In Arthrex Inc. v. Smith & Nephew Inc. et al., case number 18-2140, the U.S. Court of Appeals for the Federal Circuit recently considered whether the appointment of the Board’s Administrative Patent Judges (“APJs”) by the Secretary of Commerce, as currently set forth in Title 35, violates the Appointments Clause of the U.S. Constitution. The Federal Circuit held that the statute as currently constructed makes the APJs principal officers. To remedy the violation, the Federal Circuit concluded that severing the portion of the Patent Act restricting removal of the APJs is sufficient to render the APJs inferior officers and remedy the constitutional appointment problem. As the final written decision on appeal issued while there was an Appointments Clause violation, the appropriate course of action was for this case to be remanded to a new panel of APJs.

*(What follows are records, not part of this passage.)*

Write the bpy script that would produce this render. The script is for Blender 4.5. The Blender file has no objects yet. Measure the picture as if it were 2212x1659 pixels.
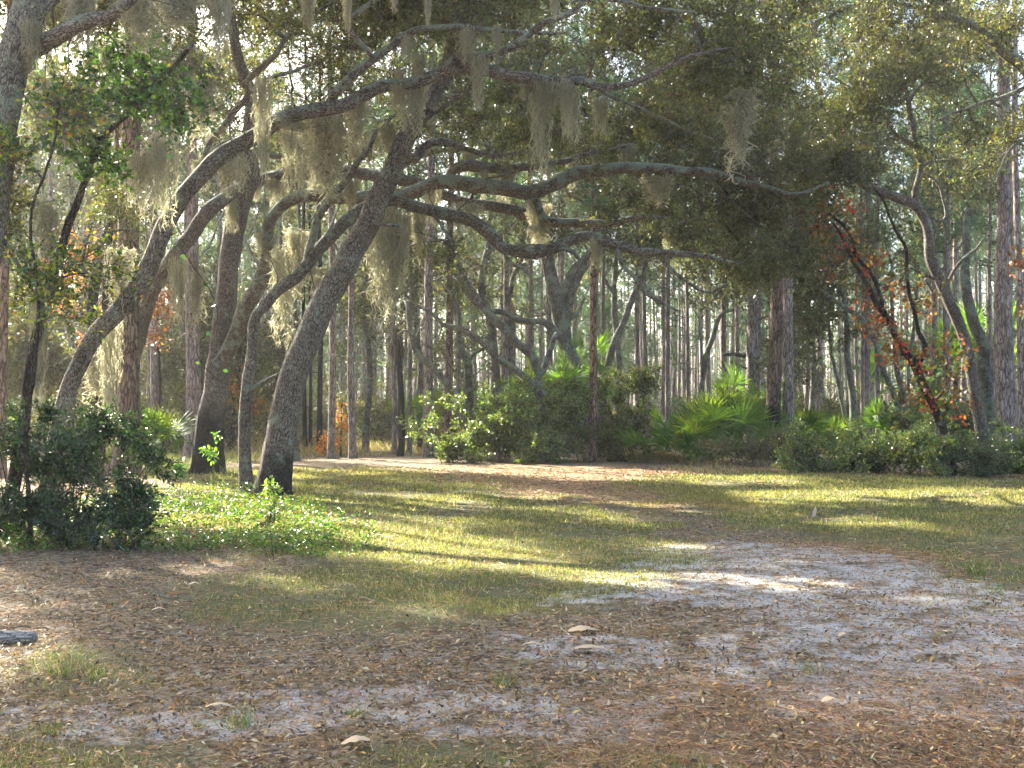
import bpy, math, random
import numpy as np
from mathutils import Vector

# ------------------------------------------------------------------ camera, sky, sun, exposure
sc = bpy.context.scene
COL = sc.collection
F = 2376.0                       # focal length for a 2212 px wide picture
CU, CV, HV = 1106.0, 829.5, 890.0
TILT = math.atan((HV - CV) / F)
CAMH = 1.6
cam = bpy.data.cameras.new("camera")
camo = bpy.data.objects.new("camera", cam)
COL.objects.link(camo)
cam.sensor_width = 36
cam.lens = 36 * F / 2212
cam.clip_start = 0.1
cam.clip_end = 2000
camo.location = (0, 0, CAMH)
camo.rotation_euler = (math.radians(90) + TILT, 0, 0)
sc.camera = camo

SUN_EL, SUN_AZ = math.radians(32), math.radians(-41)      # azimuth from +Y, minus is left
SUN = np.array([math.sin(SUN_AZ) * math.cos(SUN_EL), math.cos(SUN_AZ) * math.cos(SUN_EL), math.sin(SUN_EL)])
w = bpy.data.worlds.new("World")
sc.world = w
w.use_nodes = True
sk = w.node_tree.nodes.new('ShaderNodeTexSky')
sk.sky_type = 'NISHITA'
sk.sun_disc = False
sk.sun_elevation = SUN_EL
sk.sun_rotation = SUN_AZ
sk.dust_density = 4.0
sk.air_density = 1.0
w.node_tree.links.new(sk.outputs[0], w.node_tree.nodes['Background'].inputs[0])
w.node_tree.nodes['Background'].inputs[1].default_value = 0.08
sl = bpy.data.lights.new("sun", 'SUN')
sl.energy = 5.0
sl.angle = math.radians(0.6)
sl.color = (1.0, 0.93, 0.80)
slo = bpy.data.objects.new("sun", sl)
COL.objects.link(slo)
slo.rotation_euler = Vector(SUN).to_track_quat('Z', 'Y').to_euler()
sc.view_settings.view_transform = 'Standard'
sc.view_settings.look = 'None'
sc.view_settings.gamma = 1
sc.view_settings.exposure = 3.0
sc.cycles.use_denoising = True
sc.cycles.max_bounces = 7
sc.cycles.diffuse_bounces = 4
sc.cycles.glossy_bounces = 2
sc.cycles.transmission_bounces = 5
sc.cycles.transparent_max_bounces = 4
sc.cycles.sample_clamp_indirect = 1.2
sc.cycles.use_adaptive_sampling = True
sc.cycles.adaptive_threshold = 0.02

rng = np.random.default_rng(7)
random.seed(7)

# ------------------------------------------------------------------ maths helpers
CT, ST = math.cos(TILT), math.sin(TILT)


def P(u, v, D):
    """point at distance D in front of the camera seen at (u, v) of the 2212 px wide photograph"""
    x = (u - CU) / F
    y = (CV - v) / F
    fy = CT - y * ST
    fz = ST + y * CT
    k = D / fy
    return np.array([x * k, D, CAMH + fz * k])


def GR(u, v):
    """ground point under (u, v)"""
    x = (u - CU) / F
    y = (CV - v) / F
    fy = CT - y * ST
    fz = ST + y * CT
    k = -CAMH / fz
    return np.array([x * k, fy * k])


_perm = np.random.default_rng(3).random((256, 256))


def vnoise(x, y):
    x = np.asarray(x, float)
    y = np.asarray(y, float)
    xi = np.floor(x).astype(int)
    yi = np.floor(y).astype(int)
    fx = x - xi
    fy = y - yi
    fx = fx * fx * (3 - 2 * fx)
    fy = fy * fy * (3 - 2 * fy)
    a = _perm[xi & 255, yi & 255]
    b = _perm[(xi + 1) & 255, yi & 255]
    c = _perm[xi & 255, (yi + 1) & 255]
    d = _perm[(xi + 1) & 255, (yi + 1) & 255]
    return (a * (1 - fx) + b * fx) * (1 - fy) + (c * (1 - fx) + d * fx) * fy


def fbm(x, y, o=4):
    s, a, t = 0, 0.5, 0
    for i in range(o):
        s = s + a * vnoise(x * 2 ** i + 17.3 * i, y * 2 ** i + 5.1 * i)
        t += a
        a *= 0.5
    return s / t


def gz(x, y):
    x = np.asarray(x, float)
    y = np.asarray(y, float)
    r = 0.07 * (fbm(x * 0.35, y * 0.35, 3) - 0.5) + 0.05 * (fbm(x * 1.7 + 9, y * 1.7, 3) - 0.5)
    r = r + 0.10 * np.exp(-((x - 9.0) / 2.5) ** 2 - ((y - 20) / 2.0) ** 2)
    # the slight hump beside the wheel track
    r = r + 0.05 * np.exp(-((x - 3.6) / 1.6) ** 2 - ((y - 11.6) / 0.8) ** 2)
    return r


def inpoly(x, y, poly):
    x = np.asarray(x)
    y = np.asarray(y)
    res = np.zeros(x.shape, bool)
    n = len(poly)
    j = n - 1
    for i in range(n):
        xi, yi = poly[i]
        xj, yj = poly[j]
        if yi != yj:
            c = ((yi > y) != (yj > y)) & (x < (xj - xi) * (y - yi) / (yj - yi) + xi)
            res ^= c
        j = i
    return res


def gpoly(uv):
    return [tuple(GR(u, max(v, 905))) for u, v in uv]


def softmask(x, y, polys, jit=0.06, k=4):
    m = np.zeros(np.shape(x))
    for q in range(k):
        dx = (fbm(x * 0.9 + 31 * q, y * 0.9 + 7, 4) - 0.5) * jit * (y + 4) * 2.2
        dy = (fbm(x * 0.9 + 3, y * 0.9 + 57 + 13 * q, 4) - 0.5) * jit * (y + 4) * 2.2
        h = np.zeros(np.shape(x), bool)
        for p in polys:
            h |= inpoly(x + dx, y + dy, p)
        m += h
    return m / k


GRASS = [gpoly(p) for p in (
    [(420, 1040), (620, 1012), (900, 1015), (950, 1030), (1100, 1060), (1350, 1100), (1450, 1130), (1440, 1190), (1500, 1245),
     (1300, 1300), (1150, 1350), (900, 1385), (600, 1370), (400, 1330), (330, 1260), (560, 1240), (600, 1200), (450, 1150), (250, 1120)],
    [(1400, 1030), (1650, 1020), (2400, 1040), (2400, 1260), (2120, 1250), (1950, 1190), (1700, 1150), (1500, 1110), (1350, 1080), (1350, 1050)],
    [(2000, 1230), (2300, 1235), (2300, 1320), (2180, 1310)],
    [(60, 1410), (260, 1400), (300, 1480), (100, 1490)],
    [(880, 1600), (1500, 1590), (1650, 1640), (1700, 1700), (700, 1700)],
    [(-50, 1590), (250, 1580), (420, 1640), (400, 1700), (-50, 1700)])]
NEEDLE = [gpoly(p) for p in (
    [(900, 1003), (1300, 998), (1500, 1020), (1350, 1045), (1480, 1080), (1650, 1100), (1350, 1095), (1000, 1040)],
    [(1650, 1160), (1900, 1170), (2150, 1230), (2000, 1240), (1800, 1205)],
    [(1300, 1500), (2212, 1440), (2300, 1700), (1200, 1700)])]
SAND = [gpoly(p) for p in (
    [(1380, 1165), (1650, 1165), (1900, 1195), (2060, 1240), (2300, 1300), (2300, 1560), (1800, 1600), (1420, 1470), (1650, 1350), (1450, 1290), (1180, 1300)],
    [(-50, 1520), (600, 1530), (850, 1590), (500, 1625), (-50, 1605)],
    [(1130, 1380), (1500, 1370), (1480, 1450), (1150, 1450)], [(430, 1480), (1500, 1490), (1500, 1600), (600, 1580)])]
LIT = [gpoly(p) for p in (
    [(640, 1104), (800, 1126), (950, 1148), (1100, 1174), (1250, 1210), (1500, 1236), (1800, 1250), (1860, 1274), (1600, 1290),
     (1350, 1276), (1200, 1250), (1000, 1234), (760, 1198), (600, 1165), (450, 1150), (350, 1110), (500, 1100)],
    [(860, 1066), (1000, 1082), (1180, 1103), (1430, 1122), (1300, 1128), (1150, 1115), (1000, 1100), (850, 1078)],
    [(1560, 1062), (1800, 1058), (2300, 1066), (2300, 1100), (2000, 1098), (1900, 1108), (1620, 1090)],
    [(300, 1000), (950, 985), (1100, 1000), (1450, 1015), (1450, 1040), (1250, 1038), (1000, 1020), (560, 1040), (300, 1060)],
    [(1400, 1170), (1750, 1183), (1720, 1192), (1400, 1182)],
    [(1430, 1030), (1700, 1026), (1750, 1040), (1500, 1052)])]


LIT2 = [[(-5, 32), (11, 32), (12, 39), (-6, 39)], [(7, 25), (15, 25), (15, 31), (7, 31)]]


def litcut(Pt, p_keep=0.03):
    """True where a leaf at Pt would shade one of the sunlit patches on the ground"""
    g = Pt[:, :2] - SUN[:2] / SUN[2] * Pt[:, 2:3]
    h = np.zeros(len(Pt), bool)
    for p in LIT:
        h |= inpoly(g[:, 0] + rng.normal(0, .12, len(Pt)), g[:, 1] + rng.normal(0, .12, len(Pt)), p)
    h &= rng.random(len(Pt)) > p_keep
    if p_keep == 0:
        return h
    h2 = np.zeros(len(Pt), bool)
    for p in LIT2:
        h2 |= inpoly(g[:, 0], g[:, 1], p)
    return h | (h2 & (rng.random(len(Pt)) > .25))


def norm(a):
    return a / np.maximum(np.linalg.norm(a, axis=-1, keepdims=True), 1e-9)


def randdir(n):
    return norm(rng.normal(size=(n, 3)))


def spline(pts, step):
    """Catmull-Rom through rows of pts (any number of columns; first three are the position)"""
    pts = np.asarray(pts, float)
    if len(pts) == 2:
        n = max(2, int(np.linalg.norm(pts[1, :3] - pts[0, :3]) / step) + 1)
        t = np.linspace(0, 1, n)[:, None]
        return pts[0] * (1 - t) + pts[1] * t
    p = np.vstack([2 * pts[0] - pts[1], pts, 2 * pts[-1] - pts[-2]])
    out = []
    for i in range(1, len(p) - 2):
        n = max(1, int(np.linalg.norm(p[i + 1, :3] - p[i, :3]) / step))
        t = np.arange(n)[:, None] / n
        a, b, c, d = p[i - 1], p[i], p[i + 1], p[i + 2]
        out.append(0.5 * (2 * b + (c - a) * t + (2 * a - 5 * b + 4 * c - d) * t ** 2 + (3 * b - a - 3 * c + d) * t ** 3))
    out.append(p[-2][None])
    return np.vstack(out)


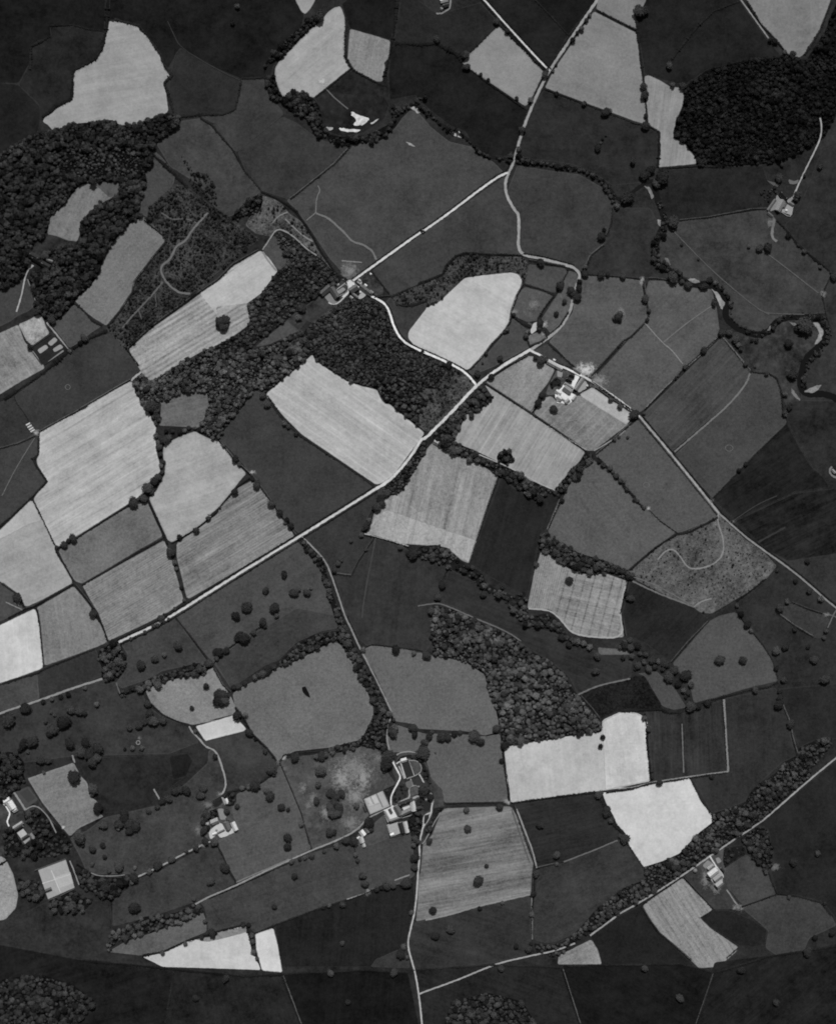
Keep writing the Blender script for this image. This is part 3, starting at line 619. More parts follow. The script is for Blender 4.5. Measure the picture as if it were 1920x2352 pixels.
F('very dark rough field at lower left', 39, 'A3 810,1250 1300,1225 1500,1215 1540,1270 1480,1400 1400,1460 1280,1560 1150,1670 830,1690 760,1600 720,1450 640,1310', mott=.12)
F('blackish wedge in the rough field', 31, 'A3 1350,1240 1500,1215 1540,1270 1490,1400 1380,1430', mott=.1)
F('grey crop above the large garden', 100, 'A3 225,1415 590,1290 650,1400 700,1450 720,1560 780,1600 A4 800,310 830,330 640,420 560,490 500,420 340,220 230,40', ang=-20, streak=.05, mott=.06)
F('grassland left of the lower farm', 57, 'A4 560,500 700,440 830,340 1000,300 A3 1300,1620 1500,1440 1660,1290 B3 0,1190 60,1190 110,1330 140,1490 110,1550 0,1610 A4 1650,250 1600,330 1620,500 1640,550 1100,800 1030,790 700,790 640,650', mott=.09)
F('grey pasture right of the lower farm', 71, 'B3 390,1480 500,1400 570,1310 730,1690 B4 760,400 815,590 650,670 230,860 160,740 80,550 60,520 240,440 200,340 160,280 220,220 220,150', ang=-15, streak=.04)
F('bleached blotchy pasture by the kitchen garden', 66, 'B3 580,1310 570,1280 690,1240 950,1220 1200,1150 1340,1170 1400,1330 1490,1460 1230,1570 1240,1660 1280,1700 B4 1270,330 1180,440 1080,500 830,600 740,320', mott=.14, patch=.55, psc=.045)
F('grey parkland right of the avenue', 83, 'B3 1210,390 1300,350 1450,365 1736,405 C3 0,410 120,440 300,470 400,500 530,590 560,700 610,830 640,960 650,1050 540,1075 380,1040 0,1020 B3 1620,980 1480,960 1440,830 1330,590', mott=.04)
F('grey parkland in front of the hall', 78, 'C3 540,1080 650,1060 680,1200 690,1350 720,1590 680,1600 210,1610 190,1500 100,1430 60,1280 0,1200 B3 1450,1210 1410,1100 1450,1040 1500,990 C3 50,1060 300,1060', mott=.04)
F('bright bare field below the big wood', 187, 'C3 690,1170 850,1130 1050,1110 1280,1060 1460,1050 1470,950 1620,880 1736,890 D3 180,910 230,960 230,1100 250,1300 250,1440 0,1490 C3 1736,1480 1410,1520 740,1610 720,1500 690,1330', ang=82, streak=.025, mott=.04, grain=.04)
F('brighter right third of the bare field', 198, 'C3 1470,1040 1475,955 1620,885 1736,895 D3 175,915 225,965 225,1100 245,1300 245,1435 0,1485 C3 1490,1510', ang=82, streak=.03, mott=.03, grain=.04)
F('white five sided field at lower right', 205, 'C3 1470,1530 1736,1495 D3 0,1505 270,1450 560,1410 600,1480 660,1610 740,1700 D4 740,340 750,375 640,460 500,620 340,690 195,735 70,540 30,460 C4 1600,430 1560,330 1500,230 1470,150', mott=.03, grain=.03)
F('dark triangle between road and avenue lane', 50, 'B2 760,1080 1330,710 1390,690 1400,760 1320,830 1230,1000 1200,1050 1320,1090 1250,1200 1130,1390 980,1370 940,1290 860,1190', mott=.06)
F('dark pasture right of the avenue lane', 48, 'B2 1330,1090 1560,1170 C2 0,1260 200,1310 240,1340 190,1480 130,1610 C3 100,60 100,200 110,330 60,415 0,415 B3 1480,360 1260,360 1200,310 1110,120 B2 1100,1736 1010,1420 980,1380 1130,1400 1250,1210', ang=95, streak=.05)
F('dark field above the straight road', 54, 'B1 380,1510 450,1580 560,1700 B2 600,160 740,290 1320,680 720,1060 660,1010 560,880 420,690 340,590 250,480 140,360 80,300 B1 210,1720', mott=.05)
F('bright ridged field below the village wood', 176, 'B1 825,1230 850,1280 1000,1380 1100,1440 1210,1480 1340,1510 1370,1580 1400,1620 1440,1625 1530,1700 B2 1640,190 1720,260 1640,370 1500,560 1440,620 1380,660 1330,670 740,270 600,130 490,0 B1 470,1580 460,1540', ang=35, streak=.06, mott=.04, grain=.05, tram=(35, 24, .12))
F('grey meadow enclosed by the lower wood', 84, 'A1 1250,1610 1400,1560 1500,1520 1650,1530 1670,1640 1660,1736 A2 1640,130 1600,220 1480,210 1270,200 1280,140 1290,20', ang=-15, streak=.06)
F('large striped field with the ringed clump', 146, 'C1 530,1470 900,1710 C2 1330,410 1290,480 1180,600 1090,710 900,640 740,540 540,440 440,400 280,320 330,230 400,80 490,50 C1 600,1580', ang=-58, streak=.075, mott=.05, grain=.05, tram=(-58, 19, .16), cross=.02)
F('striped field right of the roadside wood', 136, 'C2 110,340 160,350 260,410 370,460 460,490 640,600 550,860 405,1300 340,1270 250,1180 140,1150 0,1150 B2 1500,1140 1250,1060 1290,1000 1320,890 1400,780 1500,740 1600,590 1700,430', ang=103, streak=.08, mott=.06, lines=.03, period=4, tram=(103, 45, -.25))
F('brighter lower end of the striped field', 160, 'C2 0,955 470,1115 410,1290 330,1260 230,1170 0,1150 B2 1500,1140 1250,1060 1290,1000 1330,905 1420,870', ang=103, streak=.06, mott=.05)
F('nearly black arable field in the middle', 36, 'C2 665,600 750,690 880,760 1000,800 1040,740 1130,780 1030,1030 980,1060 950,1190 870,1560 800,1530 560,1400 410,1300', ang=105, streak=.07, mott=.06)
F('grey pasture right of the black arable field', 75, 'C2 1390,470 1530,570 1736,800 D2 210,860 460,1050 280,1180 100,1340 C2 1670,1350 1500,1290 1300,1250 1100,1120 1030,1040 1150,800 1180,700 1300,540', ang=48, streak=.035, mott=.05)
F('pale field with the lone tree', 126, 'C2 980,1200 1060,1240 1200,1340 1330,1380 1500,1380 1670,1440 1620,1600 C3 1610,100 1640,290 1450,295 1230,260 1170,190 1110,110 1050,70 870,60 C2 880,1600 930,1350', ang=15, streak=.12, mott=.04, cross=.05, tram=(105, 21, -.35))
F('ridged left end of the lone tree field', 122, 'C2 985,1205 1060,1245 1190,1335 1075,1670 C3 1050,68 875,58 C2 885,1600 930,1350', ang=103, streak=.05, lines=.09, period=5)
F('dark curved field above the big wood', 44, 'C2 250,1340 400,1420 600,1530 760,1620 800,1736 C3 860,200 1100,260 1250,350 1420,400 1700,440 D3 100,460 100,590 C3 1690,610 1500,660 1270,740 1200,600 1050,480 860,370 740,260 330,70 200,20 C2 200,1600 180,1520 230,1400', ang=20, streak=.09)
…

As some background, inter partes review is a “‘hybrid proceeding’ with ‘adjudicatory characteristics’ similar to court proceedings.” After a petitioner files a petition requesting that the Board consider the patentability of issued patent claims, the Director of the United States Patent and Trademark Office (“USPTO”) determines whether to institute an inter partes review proceeding. A three-judge panel of Board members then conducts the instituted inter partes review. If an instituted review is not dismissed before the conclusion of the proceedings, the Board issues a final written decision determining the patentability of challenged claims. Once the time for appeal of the decision expires or any appeal has been terminated, the Director issues and publishes a certificate canceling any claim of the patent finally determined to be unpatentable.
Turning to the specific issues, the Federal Circuit first concluded that APJs are principal officers. The Federal Circuit reasoned the lack of any presidentially-appointed officer who can review, vacate, or correct decisions by the APJs combined with the limited removal power lead the Federal Circuit to conclude that these are principal officers. While the Director does exercise oversight authority that guides the APJs procedurally and substantively, and even if he has the authority to de-designate an APJ from inter partes reviews, the control and supervision of the APJs are not sufficient to render them inferior officers. The lack of control over APJ decisions does not allow the President to ensure the laws are faithfully executed because “he cannot oversee the faithfulness of the officers who execute them.” These factors, considered together, confirm that APJs are principal officers under Title 35 as currently constituted, according to the Court. As such, they must be appointed by the President and confirmed by the Senate. And, because they are not, the Court concluded the current structure of the Board violates the Appointments Clause. Thus, the Federal Circuit concluded that severing the portion of the Patent Act restricting removal of the APJs is sufficient to render the APJs inferior officers and remedy the constitutional appointment problem.
Having determined that the current structure of the Board under Title 35 as constituted is unconstitutional, the Federal Circuit next considered whether there is a remedial approach to address the constitutionality issue in this case. The Federal Circuit concluded that challenges under these circumstances should be incentivized at the appellate level. Thus, the Federal Circuit held that a new panel of APJs must be designated on remand and a new hearing granted. The Federal Circuit reasoned that when a judge has heard the case and issued a decision on the merits, “[h]e cannot be expected to consider the matter as though he had not adjudicated it before. To cure the constitutional error, another ALJ . . . must hold the new hearing.”
However, the Federal Circuit also instructed that “on remand the decision to institute is not suspect; we see no constitutional infirmity in the institution decision as the statute clearly bestows such authority on the Director pursuant to 35 U.S.C. § 314. Finally, we see no error in the new panel proceeding on the existing written record but leave to the Board’s sound discretion whether it should allow additional briefing or reopen the record in any individual case.”
Finally, the Federal Circuit also specifically noted that it has decided only that this case, where the final decision was rendered by a panel of APJs who were not constitutionally appointed and where the parties presented an Appointments Clause challenge on appeal, must be vacated and remanded. Appointments Clause challenges are “nonjurisdictional structural constitutional objections” that can be waived when not presented. Thus, the Federal Circuit instructed that the impact of this case was limited to those cases where final written decisions were issued and where litigants presented an Appointments Clause challenge on appeal.